On the face of it, yes. Except that these markets are known to be forward-looking. Could they be trying to tell us something beyond the headline numbers that we must pay heed to? Much as we would like to cheer our sound macro stability today, might the future outlook not be so bright?
A sea-change in the world trading order in the wake of America’s tariff war against friend and foe alike, combined with absurdly high tariffs on our shipments to the US, is bound to impact economic growth, both global and domestic.
Markets know that.
Reflecting this new reality, bond market yields have risen while the rupee has already fallen a little over 3% this year, touching a fresh all-time low of 88.36 to the dollar on Friday as nervous foreign portfolio investors pulled out money from the stock market and fresh flows dwindled.
For now, the Reserve Bank of India (RBI) has intervened very little, content perhaps to let the rupee weaken in favour of exports now that the US has raised its market barriers.
This is in line with RBI’s long-stated position that its interventions in the forex market do not aim to peg the rupee’s dollar exchange rate at any specific level, but are guided by the need to prevent unwarranted volatility that could destabilize our markets.
No doubt, the size of its forex kitty—above $690 billion as on 22 August—also gives RBI confidence that it can sell dollars if need be to prevent a drastic slide in India’s currency. Nonetheless, we should heed warning signals from the bond and forex markets and prepare for the possibility that the tide may turn against us.

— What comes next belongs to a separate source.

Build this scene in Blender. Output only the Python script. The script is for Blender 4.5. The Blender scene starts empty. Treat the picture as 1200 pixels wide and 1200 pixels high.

After Prime Minister Narendra Modi promised an ‘arsenal’ of reforms, finance minister Nirmala Sitharaman fired the first salvo with a sharp reset of GST last Thursday.
Welcome as this reformist move is, further reforms of sundry regulations and legal provisions, with markets for land, labour and farm output finally tackled, could be combined with fiscal prudence—and a baton shift at some point to private investment—to give our largely self-driven economy the ballast needed to ride out the tariff storm that has kept global investors edgy. For best outcomes, we must read the market signals right.